07.06.2024 –
06.10.2024
A.M. Bunker
I would hunt these gray forms until they would transmit to me a part of their mystery. (aus Bunker Archeology)
Paul Virilio, 1975
As monumental forms made of concrete, the bunkers dot Europe’s landscape; from Berlin and Germany, to French Brittany, the English Channel, even to the northern and southern coasts (as the “Atlantic Wall”). In Italy, Austria, Germany, etc., bunkers can be found in the middle of cities as oversized, indestructible bodies. The National Socialists called their bunker construction project “Fortress Europe”. Their dark past is firmly inscribed in the bunkers. However, their archaic form, far removed from ideological tastes, planned purely for utility and efficiency, removes them from any temporal and local classification. What is past here can be future elsewhere and vice versa. In all its monumentality, heaviness and hardness, the bunker paradoxically stands for the flow of history and meaning. The only constant is the dichotomy between attack and protection. While bunkers on the French coast are now a popular meeting place for young people and a playground for children, elsewhere in the world new bunkers are being built for war.
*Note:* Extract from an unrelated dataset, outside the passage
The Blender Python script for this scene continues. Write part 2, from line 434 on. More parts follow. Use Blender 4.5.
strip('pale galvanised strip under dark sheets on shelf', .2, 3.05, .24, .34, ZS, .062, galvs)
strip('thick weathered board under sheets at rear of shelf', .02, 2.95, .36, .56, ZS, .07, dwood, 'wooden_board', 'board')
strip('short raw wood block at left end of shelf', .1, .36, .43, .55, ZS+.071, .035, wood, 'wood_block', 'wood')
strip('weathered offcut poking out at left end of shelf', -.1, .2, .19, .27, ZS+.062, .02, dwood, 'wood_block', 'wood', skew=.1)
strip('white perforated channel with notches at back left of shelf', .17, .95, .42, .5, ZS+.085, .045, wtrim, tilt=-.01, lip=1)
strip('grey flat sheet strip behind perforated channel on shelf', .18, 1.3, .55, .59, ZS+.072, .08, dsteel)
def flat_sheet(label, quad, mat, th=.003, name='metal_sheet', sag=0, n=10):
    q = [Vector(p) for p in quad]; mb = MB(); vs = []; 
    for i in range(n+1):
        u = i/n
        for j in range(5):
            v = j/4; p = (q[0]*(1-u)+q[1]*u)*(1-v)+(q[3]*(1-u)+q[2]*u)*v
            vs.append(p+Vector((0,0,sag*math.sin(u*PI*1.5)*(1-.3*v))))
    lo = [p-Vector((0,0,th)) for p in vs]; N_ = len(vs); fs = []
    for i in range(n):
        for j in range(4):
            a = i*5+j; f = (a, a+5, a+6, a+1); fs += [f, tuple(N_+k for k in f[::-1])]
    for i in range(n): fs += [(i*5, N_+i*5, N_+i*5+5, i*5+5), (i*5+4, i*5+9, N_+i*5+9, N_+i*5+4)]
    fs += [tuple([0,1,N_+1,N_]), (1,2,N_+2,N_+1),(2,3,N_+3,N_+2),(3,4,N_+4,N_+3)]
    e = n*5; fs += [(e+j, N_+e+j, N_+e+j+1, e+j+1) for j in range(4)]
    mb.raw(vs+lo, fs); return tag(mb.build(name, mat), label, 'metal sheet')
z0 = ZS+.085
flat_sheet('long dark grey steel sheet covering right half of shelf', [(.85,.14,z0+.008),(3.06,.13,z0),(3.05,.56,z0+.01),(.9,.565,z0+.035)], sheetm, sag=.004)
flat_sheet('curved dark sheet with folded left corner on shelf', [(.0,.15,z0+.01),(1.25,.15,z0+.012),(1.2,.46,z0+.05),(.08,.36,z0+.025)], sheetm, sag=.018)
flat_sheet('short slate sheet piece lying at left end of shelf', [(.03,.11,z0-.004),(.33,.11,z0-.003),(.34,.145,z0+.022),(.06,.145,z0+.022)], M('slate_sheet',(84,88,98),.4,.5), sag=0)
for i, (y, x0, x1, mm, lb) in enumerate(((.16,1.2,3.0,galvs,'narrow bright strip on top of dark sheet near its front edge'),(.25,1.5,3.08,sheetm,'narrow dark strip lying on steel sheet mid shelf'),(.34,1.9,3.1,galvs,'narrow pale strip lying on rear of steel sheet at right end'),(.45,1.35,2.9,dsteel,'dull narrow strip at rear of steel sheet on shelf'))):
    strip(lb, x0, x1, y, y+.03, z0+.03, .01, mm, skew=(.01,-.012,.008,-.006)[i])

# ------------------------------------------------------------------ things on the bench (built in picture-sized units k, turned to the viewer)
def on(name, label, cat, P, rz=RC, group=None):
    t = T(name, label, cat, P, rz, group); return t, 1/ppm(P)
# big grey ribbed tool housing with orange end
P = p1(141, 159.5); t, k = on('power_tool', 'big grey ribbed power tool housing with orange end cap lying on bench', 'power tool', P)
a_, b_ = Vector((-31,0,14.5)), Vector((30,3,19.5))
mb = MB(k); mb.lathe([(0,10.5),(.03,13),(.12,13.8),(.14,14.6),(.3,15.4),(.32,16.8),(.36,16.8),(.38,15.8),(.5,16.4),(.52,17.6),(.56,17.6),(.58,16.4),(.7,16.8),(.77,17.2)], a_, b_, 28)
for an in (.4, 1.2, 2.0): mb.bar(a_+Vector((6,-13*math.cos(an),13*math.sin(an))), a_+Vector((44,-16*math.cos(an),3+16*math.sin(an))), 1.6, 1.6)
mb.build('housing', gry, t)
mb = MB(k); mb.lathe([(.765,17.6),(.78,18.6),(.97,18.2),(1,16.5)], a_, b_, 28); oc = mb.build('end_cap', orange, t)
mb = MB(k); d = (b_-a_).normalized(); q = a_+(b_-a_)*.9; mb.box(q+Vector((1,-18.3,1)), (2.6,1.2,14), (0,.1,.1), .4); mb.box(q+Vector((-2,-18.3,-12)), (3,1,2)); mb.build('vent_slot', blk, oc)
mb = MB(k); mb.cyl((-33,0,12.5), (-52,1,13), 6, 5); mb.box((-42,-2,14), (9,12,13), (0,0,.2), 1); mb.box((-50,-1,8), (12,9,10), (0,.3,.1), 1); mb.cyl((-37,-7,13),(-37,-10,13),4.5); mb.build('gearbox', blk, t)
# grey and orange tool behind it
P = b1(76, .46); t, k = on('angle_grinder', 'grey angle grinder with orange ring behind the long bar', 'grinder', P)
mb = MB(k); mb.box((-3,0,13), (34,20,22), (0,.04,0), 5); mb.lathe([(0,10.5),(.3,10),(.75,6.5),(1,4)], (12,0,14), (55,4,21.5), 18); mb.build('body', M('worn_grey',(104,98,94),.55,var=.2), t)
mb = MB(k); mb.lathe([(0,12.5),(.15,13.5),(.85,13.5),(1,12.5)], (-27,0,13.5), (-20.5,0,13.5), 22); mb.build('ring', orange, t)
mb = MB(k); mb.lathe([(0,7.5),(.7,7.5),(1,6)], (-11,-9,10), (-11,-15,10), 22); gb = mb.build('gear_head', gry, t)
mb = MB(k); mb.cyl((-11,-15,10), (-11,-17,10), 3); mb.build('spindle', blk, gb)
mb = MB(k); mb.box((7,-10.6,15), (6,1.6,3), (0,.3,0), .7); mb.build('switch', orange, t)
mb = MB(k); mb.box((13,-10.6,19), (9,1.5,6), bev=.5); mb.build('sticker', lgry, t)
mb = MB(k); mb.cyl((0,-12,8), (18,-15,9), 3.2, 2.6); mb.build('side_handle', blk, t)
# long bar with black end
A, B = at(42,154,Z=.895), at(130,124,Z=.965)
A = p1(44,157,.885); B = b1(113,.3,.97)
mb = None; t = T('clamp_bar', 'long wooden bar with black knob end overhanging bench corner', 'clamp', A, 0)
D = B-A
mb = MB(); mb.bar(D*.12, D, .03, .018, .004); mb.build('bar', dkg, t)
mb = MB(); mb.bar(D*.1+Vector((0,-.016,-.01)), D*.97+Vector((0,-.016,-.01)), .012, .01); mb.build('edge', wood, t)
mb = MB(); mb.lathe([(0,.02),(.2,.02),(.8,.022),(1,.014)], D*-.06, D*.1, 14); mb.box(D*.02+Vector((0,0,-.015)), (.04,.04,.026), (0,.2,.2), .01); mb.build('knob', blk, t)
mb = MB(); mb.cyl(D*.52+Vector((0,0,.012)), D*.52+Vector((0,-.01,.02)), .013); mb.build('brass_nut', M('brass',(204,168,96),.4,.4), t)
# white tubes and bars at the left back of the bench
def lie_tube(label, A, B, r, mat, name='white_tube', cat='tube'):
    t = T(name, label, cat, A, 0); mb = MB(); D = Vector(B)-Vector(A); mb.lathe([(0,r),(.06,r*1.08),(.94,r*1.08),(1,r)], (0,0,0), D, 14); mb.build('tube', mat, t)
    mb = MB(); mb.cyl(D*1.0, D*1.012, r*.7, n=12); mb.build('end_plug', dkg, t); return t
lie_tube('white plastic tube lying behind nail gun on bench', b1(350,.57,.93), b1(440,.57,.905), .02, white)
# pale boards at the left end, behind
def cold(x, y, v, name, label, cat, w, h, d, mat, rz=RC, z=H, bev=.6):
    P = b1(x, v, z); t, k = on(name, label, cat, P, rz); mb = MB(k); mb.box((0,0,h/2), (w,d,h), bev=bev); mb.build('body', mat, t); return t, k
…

Andreas Mühe, who has traced these strange structures on many journeys along the “Atlantic Wall”, takes the metaphorical potential of the bunkers as the central starting point for a large-scale installation. It is the first sculptural work by the artist, who is known for his precisely constructed photographs. Mühe takes the transformation of the bunker to the greatest possible extent: He reduces the monumental dimensions of the hard concrete bunkers to a human, tangible size and transforms them into small, soft objects – like cuddly toys that children play with. Instead of a singular monolith, Mühe creates many small “cuddly bunkers”, like a sea of bunkers that floods the exhibition space. The cuddly bunkers are handmade regionally by the Kösener Spielzeug Manufaktur near Naumburg.
In the installation at Kunsthaus Dahlem, the soft, small bunkers swarm out like many small offspring after a large, old stone has been picked up after many years, revealing a pile of small crawling creatures underneath. In stark, diametrical opposition, the heaviness and roughness of the bunker – in its artistic translation – becomes something soft. The amalgam of steel and concrete, of history, identity, memory, fortress and shelter no longer hurts as a cuddly toy. It can be touched and taken away. And yet it can topple again: The sea of bunkers becomes an army of bunkers elsewhere.